En Inglaterra observé con sorpresa cómo la carrera de Derecho se estudiaba en tres años. Sin embargo, lo que me resultó verdaderamente increíble fue la manera en que se conseguía reducir una carrera tan amplia al corto plazo de tres años; literalmente: cortándola en pedacitos y repartiéndolos entre los distintos estudiantes. Con un primer curso en que se estudian asignaturas básicas como Derecho Constitucional y Obligaciones y Contratos, seguidos de otras como Derecho de la Unión Europea en segundo, el resto de las asignaturas de esos tres años se eligen entre los estudiantes, reduciendo el espectro del conocimiento de la ley para concentrase en el estudio de un área concreta. Esto no se producía, como en la adaptación de Bolonia en España, en el cuarto año de carrera (una vez estudiada en los tres años anteriores -si bien mal distribuida- una gran base de conocimiento, unos cimientos sólidos sobre los que posar un conocimiento concreto posterior) sino desde el inicio de la misma. 

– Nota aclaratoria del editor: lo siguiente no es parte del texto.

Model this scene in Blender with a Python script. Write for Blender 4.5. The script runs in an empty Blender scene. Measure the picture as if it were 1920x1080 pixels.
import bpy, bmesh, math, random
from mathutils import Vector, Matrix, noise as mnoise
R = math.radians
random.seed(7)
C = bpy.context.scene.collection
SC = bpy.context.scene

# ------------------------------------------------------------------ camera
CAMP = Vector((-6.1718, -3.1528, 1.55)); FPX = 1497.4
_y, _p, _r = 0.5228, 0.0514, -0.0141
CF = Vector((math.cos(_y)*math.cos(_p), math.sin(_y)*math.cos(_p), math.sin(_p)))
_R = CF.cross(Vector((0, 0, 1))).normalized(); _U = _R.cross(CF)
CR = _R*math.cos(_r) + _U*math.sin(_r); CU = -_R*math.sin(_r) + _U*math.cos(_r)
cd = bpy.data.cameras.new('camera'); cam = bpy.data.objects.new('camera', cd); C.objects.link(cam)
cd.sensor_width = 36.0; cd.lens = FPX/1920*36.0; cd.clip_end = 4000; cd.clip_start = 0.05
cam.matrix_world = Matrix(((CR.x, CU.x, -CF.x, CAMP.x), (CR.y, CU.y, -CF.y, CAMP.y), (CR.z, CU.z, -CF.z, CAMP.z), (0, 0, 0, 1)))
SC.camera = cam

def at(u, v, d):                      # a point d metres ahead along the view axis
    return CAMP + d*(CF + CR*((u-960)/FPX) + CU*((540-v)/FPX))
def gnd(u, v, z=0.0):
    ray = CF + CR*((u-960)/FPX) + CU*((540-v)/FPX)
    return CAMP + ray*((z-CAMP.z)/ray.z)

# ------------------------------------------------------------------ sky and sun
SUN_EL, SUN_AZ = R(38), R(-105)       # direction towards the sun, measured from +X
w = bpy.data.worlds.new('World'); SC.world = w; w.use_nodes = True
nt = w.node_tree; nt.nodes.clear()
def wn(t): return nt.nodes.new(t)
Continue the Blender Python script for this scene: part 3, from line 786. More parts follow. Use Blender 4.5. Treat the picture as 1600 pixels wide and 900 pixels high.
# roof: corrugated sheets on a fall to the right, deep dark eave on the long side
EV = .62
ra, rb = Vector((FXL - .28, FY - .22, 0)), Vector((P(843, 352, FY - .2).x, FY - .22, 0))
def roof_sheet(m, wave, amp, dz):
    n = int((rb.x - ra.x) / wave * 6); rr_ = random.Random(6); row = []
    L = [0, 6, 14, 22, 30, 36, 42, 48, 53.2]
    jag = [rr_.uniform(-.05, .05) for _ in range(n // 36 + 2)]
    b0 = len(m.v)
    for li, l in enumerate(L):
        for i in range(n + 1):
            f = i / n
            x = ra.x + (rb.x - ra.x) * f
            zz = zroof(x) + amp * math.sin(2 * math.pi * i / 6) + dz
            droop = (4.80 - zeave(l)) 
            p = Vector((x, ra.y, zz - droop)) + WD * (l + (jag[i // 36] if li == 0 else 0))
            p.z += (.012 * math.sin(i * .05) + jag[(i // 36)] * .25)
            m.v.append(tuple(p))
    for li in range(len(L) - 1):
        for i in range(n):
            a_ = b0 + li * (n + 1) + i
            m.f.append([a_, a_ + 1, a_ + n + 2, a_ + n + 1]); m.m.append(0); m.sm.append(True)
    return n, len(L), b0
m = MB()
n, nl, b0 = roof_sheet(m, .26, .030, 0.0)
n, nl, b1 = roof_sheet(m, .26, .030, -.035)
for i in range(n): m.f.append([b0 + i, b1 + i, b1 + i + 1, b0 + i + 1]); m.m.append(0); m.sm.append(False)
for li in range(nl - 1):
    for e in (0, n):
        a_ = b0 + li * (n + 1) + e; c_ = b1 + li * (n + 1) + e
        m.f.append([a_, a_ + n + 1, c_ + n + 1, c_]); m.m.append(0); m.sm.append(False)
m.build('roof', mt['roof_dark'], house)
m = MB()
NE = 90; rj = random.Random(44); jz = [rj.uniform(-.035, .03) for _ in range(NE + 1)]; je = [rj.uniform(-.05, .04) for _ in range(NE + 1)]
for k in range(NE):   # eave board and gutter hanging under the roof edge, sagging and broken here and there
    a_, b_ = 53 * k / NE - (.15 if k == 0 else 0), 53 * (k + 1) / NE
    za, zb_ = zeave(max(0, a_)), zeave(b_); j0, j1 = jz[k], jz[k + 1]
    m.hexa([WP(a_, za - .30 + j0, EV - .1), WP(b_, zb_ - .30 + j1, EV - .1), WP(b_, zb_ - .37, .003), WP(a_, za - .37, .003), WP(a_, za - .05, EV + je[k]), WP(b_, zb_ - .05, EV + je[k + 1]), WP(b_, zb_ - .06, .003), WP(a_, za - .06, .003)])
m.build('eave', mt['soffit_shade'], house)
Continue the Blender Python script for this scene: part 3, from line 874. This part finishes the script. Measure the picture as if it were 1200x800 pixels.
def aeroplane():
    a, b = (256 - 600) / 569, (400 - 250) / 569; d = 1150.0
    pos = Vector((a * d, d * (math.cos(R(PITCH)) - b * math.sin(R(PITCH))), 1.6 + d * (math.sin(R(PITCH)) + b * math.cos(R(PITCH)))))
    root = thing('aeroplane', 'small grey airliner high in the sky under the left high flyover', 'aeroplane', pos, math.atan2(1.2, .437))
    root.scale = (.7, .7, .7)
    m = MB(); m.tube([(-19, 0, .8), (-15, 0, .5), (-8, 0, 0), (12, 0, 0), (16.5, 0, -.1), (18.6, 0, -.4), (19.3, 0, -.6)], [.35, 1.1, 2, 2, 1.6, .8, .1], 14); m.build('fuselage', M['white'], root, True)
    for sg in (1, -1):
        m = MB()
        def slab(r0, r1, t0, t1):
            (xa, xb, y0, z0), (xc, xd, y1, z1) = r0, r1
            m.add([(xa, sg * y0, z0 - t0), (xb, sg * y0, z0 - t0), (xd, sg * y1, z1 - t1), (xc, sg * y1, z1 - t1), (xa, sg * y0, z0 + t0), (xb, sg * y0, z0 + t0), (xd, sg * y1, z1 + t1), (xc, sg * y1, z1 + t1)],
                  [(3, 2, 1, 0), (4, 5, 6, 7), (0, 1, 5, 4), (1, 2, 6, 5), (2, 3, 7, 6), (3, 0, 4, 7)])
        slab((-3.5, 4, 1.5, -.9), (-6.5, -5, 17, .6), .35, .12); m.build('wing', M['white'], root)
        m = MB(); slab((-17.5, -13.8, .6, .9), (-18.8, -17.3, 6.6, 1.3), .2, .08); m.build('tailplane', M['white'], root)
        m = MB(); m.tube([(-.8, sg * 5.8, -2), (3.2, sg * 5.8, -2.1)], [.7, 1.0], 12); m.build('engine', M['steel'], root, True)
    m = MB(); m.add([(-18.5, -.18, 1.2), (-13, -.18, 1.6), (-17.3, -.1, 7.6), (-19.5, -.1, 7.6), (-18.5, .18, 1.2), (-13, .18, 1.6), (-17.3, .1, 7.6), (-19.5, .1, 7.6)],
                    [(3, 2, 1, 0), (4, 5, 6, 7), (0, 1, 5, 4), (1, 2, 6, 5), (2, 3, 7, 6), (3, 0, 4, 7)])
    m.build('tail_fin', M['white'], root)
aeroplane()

Así, asistí al triste espectáculo de ver a alumnos de Derecho obtener un título de graduado universitario sin conocer las bases del Derecho Internacional Público, el Derecho Penal y su aplicación, o el Derecho Mercantil. Se trata de áreas de gran relevancia para el ordenamiento jurídico, con las que todo jurista debería de haber tenido un contacto previo a una posterior y necesaria especialización. Pues bien, en Inglaterra el estudiante de Derecho debe renunciar a varias de ellas en pos de una especialización prematura, sin saber muchas veces ni en qué consisten.

Se trata, en último término, de la profesionalización de la Universidad. Si la Universidad se entiende exclusivamente como un medio de preparar futuros profesionales a insertar en correspondiente sector del mercado laboral, este es, sin duda alguna, el modelo ideal. Superespecialización para compartimentalizar las tareas, dinamizar la empresa y rebajar costes, pero financiada (en el caso del sistema universitario español) con cargo al Estado. Un chollo.

No obstante, para los que entendemos la Universidad como un oasis del saber en un mundo de ignorancia, como el lugar donde formar a mejores ciudadanos que mediante un amplio saber de sus ramas de conocimiento contribuyan a alcanzar las metas de la sociedad, como, en fin, lo que siempre ha sido y nunca debería dejar de ser, esta reforma promete convertirse en un agigantado paso hacia atrás: un paso hacia una Universidad que dejó de serlo.